Written problem » What is the number of lines containing "Blender"? Give only that number.

Data for this task »
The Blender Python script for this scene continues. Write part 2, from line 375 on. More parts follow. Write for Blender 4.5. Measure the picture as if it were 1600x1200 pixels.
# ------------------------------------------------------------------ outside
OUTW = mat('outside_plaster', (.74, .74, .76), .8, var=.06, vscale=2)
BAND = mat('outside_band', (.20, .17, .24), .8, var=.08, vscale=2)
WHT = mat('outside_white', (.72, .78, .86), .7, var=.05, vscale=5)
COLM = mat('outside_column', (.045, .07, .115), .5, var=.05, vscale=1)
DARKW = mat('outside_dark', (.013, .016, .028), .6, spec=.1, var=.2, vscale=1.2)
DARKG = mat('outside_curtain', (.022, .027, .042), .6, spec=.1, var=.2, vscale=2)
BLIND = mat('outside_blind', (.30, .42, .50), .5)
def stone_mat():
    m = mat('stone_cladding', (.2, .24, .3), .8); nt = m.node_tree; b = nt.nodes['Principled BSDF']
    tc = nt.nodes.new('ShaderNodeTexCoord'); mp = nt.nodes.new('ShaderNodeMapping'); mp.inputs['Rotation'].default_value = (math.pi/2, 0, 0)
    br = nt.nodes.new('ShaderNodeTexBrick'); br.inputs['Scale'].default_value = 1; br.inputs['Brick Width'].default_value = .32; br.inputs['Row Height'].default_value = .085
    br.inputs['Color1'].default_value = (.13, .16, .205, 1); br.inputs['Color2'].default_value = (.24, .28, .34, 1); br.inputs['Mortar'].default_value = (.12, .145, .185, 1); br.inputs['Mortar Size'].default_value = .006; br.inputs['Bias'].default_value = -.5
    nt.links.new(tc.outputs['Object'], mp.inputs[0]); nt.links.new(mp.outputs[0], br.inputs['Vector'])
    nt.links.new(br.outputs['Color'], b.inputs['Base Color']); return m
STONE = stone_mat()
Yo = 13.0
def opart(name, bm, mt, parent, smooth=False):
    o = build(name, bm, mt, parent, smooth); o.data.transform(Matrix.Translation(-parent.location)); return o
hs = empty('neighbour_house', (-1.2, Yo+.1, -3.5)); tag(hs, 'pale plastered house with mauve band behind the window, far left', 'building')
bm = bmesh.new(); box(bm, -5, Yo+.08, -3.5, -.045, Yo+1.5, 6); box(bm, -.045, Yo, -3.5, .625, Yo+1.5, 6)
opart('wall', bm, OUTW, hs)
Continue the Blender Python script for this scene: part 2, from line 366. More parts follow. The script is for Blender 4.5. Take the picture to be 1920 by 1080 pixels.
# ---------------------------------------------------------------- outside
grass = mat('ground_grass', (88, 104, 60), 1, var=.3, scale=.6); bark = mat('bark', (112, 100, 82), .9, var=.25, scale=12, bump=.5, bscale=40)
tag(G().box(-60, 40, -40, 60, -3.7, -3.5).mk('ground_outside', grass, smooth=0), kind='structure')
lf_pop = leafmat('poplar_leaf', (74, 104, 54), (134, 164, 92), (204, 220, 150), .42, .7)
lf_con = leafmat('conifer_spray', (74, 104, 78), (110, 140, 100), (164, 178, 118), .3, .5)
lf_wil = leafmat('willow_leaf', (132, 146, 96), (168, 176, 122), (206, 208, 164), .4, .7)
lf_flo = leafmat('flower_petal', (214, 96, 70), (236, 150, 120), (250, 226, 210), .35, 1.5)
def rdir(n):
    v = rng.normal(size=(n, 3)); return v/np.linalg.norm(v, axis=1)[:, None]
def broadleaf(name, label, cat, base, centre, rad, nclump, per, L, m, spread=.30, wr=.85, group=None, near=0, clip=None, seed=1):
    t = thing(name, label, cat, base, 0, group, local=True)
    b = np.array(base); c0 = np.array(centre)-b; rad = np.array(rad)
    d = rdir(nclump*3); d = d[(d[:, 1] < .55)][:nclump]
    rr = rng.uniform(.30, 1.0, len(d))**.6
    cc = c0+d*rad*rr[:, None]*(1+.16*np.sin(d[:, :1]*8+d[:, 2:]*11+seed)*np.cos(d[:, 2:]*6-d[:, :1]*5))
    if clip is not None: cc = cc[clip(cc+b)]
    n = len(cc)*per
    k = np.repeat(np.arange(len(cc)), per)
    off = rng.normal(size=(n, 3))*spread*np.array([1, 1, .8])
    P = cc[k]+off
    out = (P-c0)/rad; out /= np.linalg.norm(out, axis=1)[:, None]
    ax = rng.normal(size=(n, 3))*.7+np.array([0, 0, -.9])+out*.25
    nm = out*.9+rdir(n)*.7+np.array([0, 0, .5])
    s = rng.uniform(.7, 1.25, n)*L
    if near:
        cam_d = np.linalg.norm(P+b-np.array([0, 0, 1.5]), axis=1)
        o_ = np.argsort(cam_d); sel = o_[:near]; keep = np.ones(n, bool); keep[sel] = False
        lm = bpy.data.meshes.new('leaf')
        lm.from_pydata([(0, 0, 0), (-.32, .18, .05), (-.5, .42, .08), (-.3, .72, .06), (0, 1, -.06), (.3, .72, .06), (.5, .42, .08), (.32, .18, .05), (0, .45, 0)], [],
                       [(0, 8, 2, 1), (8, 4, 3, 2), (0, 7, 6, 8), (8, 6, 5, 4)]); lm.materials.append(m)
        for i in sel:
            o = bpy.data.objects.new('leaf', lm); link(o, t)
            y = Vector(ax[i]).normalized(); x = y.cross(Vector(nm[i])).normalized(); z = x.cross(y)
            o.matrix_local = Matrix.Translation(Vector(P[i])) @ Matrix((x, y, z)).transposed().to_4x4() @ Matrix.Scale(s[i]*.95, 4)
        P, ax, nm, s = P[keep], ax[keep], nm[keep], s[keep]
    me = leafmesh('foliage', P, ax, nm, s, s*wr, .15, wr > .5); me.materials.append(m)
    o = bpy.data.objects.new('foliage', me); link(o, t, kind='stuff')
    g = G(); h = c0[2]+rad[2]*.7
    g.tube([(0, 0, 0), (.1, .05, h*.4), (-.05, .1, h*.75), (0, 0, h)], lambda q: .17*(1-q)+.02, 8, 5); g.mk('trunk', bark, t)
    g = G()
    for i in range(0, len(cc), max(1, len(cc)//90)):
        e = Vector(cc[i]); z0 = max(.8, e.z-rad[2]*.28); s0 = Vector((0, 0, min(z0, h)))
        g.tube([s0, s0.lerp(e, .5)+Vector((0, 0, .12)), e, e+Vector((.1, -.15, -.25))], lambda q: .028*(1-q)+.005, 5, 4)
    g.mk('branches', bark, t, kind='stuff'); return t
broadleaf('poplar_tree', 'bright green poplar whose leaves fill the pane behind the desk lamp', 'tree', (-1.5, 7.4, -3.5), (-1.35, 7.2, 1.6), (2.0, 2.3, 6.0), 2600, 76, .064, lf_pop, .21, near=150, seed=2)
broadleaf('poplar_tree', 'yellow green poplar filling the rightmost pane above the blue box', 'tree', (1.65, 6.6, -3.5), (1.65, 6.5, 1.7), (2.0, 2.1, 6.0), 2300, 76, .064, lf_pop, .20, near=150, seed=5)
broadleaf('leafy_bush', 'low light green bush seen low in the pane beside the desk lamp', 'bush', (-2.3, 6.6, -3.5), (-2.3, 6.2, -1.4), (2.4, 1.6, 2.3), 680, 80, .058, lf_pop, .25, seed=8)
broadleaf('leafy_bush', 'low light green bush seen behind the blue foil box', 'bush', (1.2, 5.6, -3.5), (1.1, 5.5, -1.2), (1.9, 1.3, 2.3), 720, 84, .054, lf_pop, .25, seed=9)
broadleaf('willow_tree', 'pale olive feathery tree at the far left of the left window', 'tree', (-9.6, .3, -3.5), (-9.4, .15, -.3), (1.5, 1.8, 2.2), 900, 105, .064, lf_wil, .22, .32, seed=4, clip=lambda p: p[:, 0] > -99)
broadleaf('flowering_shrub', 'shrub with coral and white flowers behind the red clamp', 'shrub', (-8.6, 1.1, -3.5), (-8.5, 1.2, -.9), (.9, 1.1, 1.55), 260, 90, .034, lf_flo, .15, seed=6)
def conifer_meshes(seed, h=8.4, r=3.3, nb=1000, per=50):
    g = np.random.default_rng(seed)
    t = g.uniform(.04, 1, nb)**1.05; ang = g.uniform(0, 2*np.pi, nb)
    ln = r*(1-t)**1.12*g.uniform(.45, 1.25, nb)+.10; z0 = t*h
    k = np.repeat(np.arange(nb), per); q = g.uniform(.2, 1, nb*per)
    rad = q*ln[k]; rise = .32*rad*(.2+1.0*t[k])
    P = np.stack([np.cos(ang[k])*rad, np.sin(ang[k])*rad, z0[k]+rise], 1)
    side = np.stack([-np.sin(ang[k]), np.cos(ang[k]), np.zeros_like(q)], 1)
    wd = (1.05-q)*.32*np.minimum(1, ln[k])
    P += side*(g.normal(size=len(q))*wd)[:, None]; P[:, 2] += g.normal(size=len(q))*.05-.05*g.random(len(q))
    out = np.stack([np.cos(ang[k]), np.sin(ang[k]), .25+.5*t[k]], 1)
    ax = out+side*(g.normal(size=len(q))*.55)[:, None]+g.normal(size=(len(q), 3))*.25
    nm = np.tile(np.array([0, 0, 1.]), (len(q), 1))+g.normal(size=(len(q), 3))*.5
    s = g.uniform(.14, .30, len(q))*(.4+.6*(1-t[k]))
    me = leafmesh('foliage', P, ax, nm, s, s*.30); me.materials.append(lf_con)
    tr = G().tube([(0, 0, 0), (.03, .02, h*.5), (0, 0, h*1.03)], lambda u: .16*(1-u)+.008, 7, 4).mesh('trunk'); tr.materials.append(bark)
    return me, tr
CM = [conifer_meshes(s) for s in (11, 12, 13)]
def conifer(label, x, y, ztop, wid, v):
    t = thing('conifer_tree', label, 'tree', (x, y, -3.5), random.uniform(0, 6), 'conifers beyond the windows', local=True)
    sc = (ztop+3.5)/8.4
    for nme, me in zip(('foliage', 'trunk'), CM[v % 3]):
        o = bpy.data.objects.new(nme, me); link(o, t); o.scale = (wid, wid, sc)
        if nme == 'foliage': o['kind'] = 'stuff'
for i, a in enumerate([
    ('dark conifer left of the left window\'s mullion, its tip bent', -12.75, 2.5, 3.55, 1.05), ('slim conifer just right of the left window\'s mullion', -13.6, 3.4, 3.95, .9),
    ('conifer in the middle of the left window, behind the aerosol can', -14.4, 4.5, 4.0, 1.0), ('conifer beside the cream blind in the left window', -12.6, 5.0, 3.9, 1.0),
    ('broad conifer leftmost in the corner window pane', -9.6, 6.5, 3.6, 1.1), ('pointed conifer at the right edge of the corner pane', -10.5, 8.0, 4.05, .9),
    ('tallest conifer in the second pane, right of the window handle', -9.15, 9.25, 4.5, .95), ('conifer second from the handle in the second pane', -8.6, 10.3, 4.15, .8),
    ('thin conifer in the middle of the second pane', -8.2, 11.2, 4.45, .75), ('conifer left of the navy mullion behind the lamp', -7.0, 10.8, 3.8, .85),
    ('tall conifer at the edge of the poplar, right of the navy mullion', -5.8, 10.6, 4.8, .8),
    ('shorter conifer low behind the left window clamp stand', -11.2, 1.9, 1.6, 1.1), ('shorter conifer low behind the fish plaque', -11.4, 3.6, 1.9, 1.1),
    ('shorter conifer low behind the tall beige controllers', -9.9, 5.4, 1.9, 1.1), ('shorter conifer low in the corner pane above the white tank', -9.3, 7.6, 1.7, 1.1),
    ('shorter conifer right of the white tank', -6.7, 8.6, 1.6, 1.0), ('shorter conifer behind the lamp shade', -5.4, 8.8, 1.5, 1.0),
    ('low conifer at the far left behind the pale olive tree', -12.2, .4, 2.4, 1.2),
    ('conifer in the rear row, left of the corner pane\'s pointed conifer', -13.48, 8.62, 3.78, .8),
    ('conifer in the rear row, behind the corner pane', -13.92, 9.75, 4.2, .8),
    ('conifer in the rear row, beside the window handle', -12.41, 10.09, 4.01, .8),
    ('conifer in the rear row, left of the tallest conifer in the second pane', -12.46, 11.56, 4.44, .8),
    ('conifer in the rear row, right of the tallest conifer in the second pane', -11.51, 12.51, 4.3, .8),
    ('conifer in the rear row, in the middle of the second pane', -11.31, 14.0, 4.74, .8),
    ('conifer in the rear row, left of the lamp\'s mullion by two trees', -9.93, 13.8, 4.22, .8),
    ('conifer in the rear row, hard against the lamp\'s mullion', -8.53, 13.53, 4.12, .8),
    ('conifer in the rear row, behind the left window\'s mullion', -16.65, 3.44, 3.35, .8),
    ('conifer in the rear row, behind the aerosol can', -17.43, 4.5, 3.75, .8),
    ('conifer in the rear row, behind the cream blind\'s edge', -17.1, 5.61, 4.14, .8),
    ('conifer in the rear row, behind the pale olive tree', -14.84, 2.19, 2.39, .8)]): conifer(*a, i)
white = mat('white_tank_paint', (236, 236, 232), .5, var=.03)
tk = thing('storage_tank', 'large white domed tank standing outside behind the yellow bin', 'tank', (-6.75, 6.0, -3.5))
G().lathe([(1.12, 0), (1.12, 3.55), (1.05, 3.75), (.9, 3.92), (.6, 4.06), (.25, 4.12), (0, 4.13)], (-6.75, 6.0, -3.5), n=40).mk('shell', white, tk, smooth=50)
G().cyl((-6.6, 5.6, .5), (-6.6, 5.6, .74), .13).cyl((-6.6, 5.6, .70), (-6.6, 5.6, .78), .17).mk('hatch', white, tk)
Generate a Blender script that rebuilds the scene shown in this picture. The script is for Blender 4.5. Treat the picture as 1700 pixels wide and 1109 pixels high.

Full answer » 3